Karena sudah tidak bisa memunguti rasa sabar, si tetangga yang baru ini mengambil sikap. Semua sampah milik Ibu Haji dikeluarkannya dari tempat sampahnya sendiri dan lalu dikembalikan, dibuang begitu saja ke halaman si Ibu Haji! Konfrontasi terbuka mulai digelar! Sisa menunggu sikap si Ibu Haji selanjutnya.

Rupanya langkah ini berbuah positif. Si Ibu Haji tak lagi membuang sampahnya ke tempat sampah tetangganya. Entah dia membuangnya kemana, tapi mulai hari itu tak ada lagi sampah milik orang lain yang ditemukan si tetangga di tempat sampahnya.

Tapi, mungkin karena itu penyakit maka kebiasaan itu kembali berulang. Suatu hari si tetangga bangun pagi dan mendapati halamannya penuh dengan sampah rumput dan tanaman bekas pangkas. Herannya dia tidak merasa pernah menggunting rumput dan memangkas tanamannya sendiri. Ketika melirik ke halaman Ibu Haji terlihat jelas kalau halaman si Ibu Haji bersih bekas pangkas. Kontan dia menyimpulkan kalau si Ibu Haji atau siapapun itu baru saja membersihkan halamannya dari rumput dan tanaman lalu membuang kotorannya ke sebelah.

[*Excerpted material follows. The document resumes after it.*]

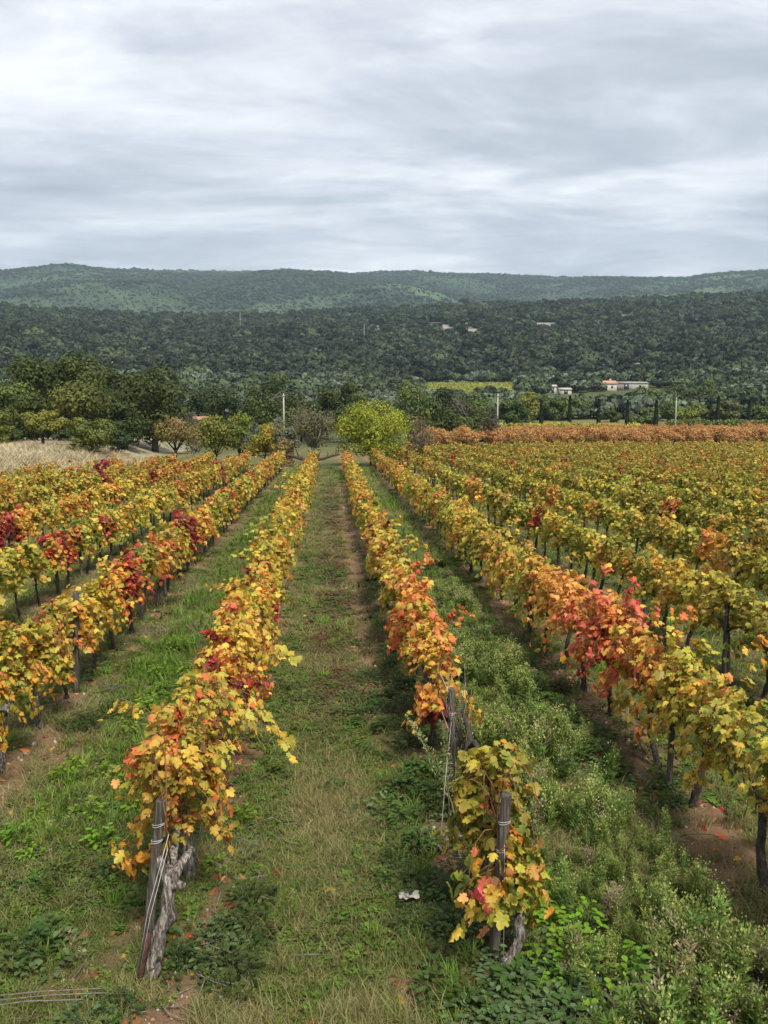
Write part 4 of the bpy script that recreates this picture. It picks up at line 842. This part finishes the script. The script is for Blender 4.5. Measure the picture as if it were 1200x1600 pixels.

Si tetangga hanya geleng-geleng kepala. Dia belum yakin benar dengan kesimpulannya meski fakta sudah merujuk ke sana. Dia hanya belum melihatnya sendiri, berbeda dengan kasus sampah sebelumnya yang dia lihat dengan mata kepala sendiri. Meski begitu dia sudah menyiapkan langkah-langkah frontal yang akan diambilnya kalau kasus ini masih berlanjut. Si Ibu Haji yang konon adalah orang terpandang di kampungnya dan kenal banyak pejabat itu harus diberi pelajaran! Katanya dalam hati.

Punya kedudukan tinggi dalam masyarakat, sudah bergelar haji dan punya keluarga atau kenalan pejabat bukanlah jaminan seseorang hidup dengan penuh penghargaan pada orang lain. Mungkin dia hanya tipe orang dan minta dihargai karena semua kelebihannya tapi lupa bagaimana cara menghargai orang lain.